Forexpros — The U.S. dollar was up for the first time in seven days against the Swiss franc on Monday, but remained close to the record low as mounting concerns over a potential U.S. sovereign debt default boosted appeal of the safe haven Swissie.
 
USD/CHF pulled back from 0.8080, the pair’s all-time low to hit 0.8166 during European morning trade, edging 0.16% higher.

The pair was likely to find short-term support at 0.8080, the pair’s record low and resistance at 0.8330, the high of July 13.

U.S. President Barack Obama said over the weekend that the U.S. government was “running out of time” in regards to negotiations over lifting the country’s USD14.3 trillion debt ceiling before an August 2 deadline.

Former U.S. Treasury Secretary Larry Summers said that a U.S. debt default would cause panic throughout the financial system and long-term uncertainty.

Ratings agencies Moody’s and Standard & Poor’s both warned last week that a failure to raise the debt limit in time would result in a downgrade in the credit rating of the world’s largest economy.

The safe-haven appeal of the Swissie was also bolstered amid ongoing concerns over the euro zone’s debt woes.

Euro zone finance ministers were to meet Thursday to focus on “the financial stability of the euro area as a whole and the future financing of the Greek program,” according to the president of the European Council, Herman Van Rompuy.

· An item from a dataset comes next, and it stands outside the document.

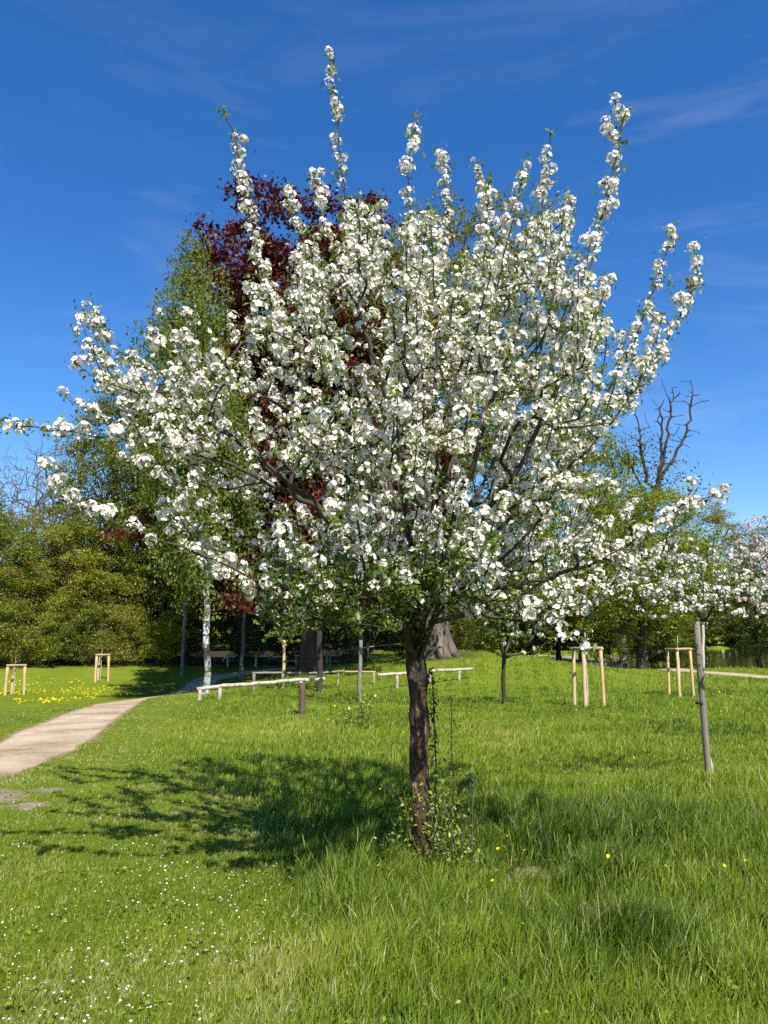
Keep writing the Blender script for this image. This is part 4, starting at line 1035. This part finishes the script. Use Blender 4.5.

The second summit in less than a month follows a worsening of the crisis that pushed Italy to the attention of investors and drove bond yields to euro-lifetime highs across Europe’s most indebted nations.

Meanwhile, the Swissie was up against the euro, with EUR/CHF shedding 0.58% to hit 1.1476. It earlier sank to a fresh record low of 1.1401.

Later in the day, the U.S. was to publish a government report on the balance of domestic and foreign investments.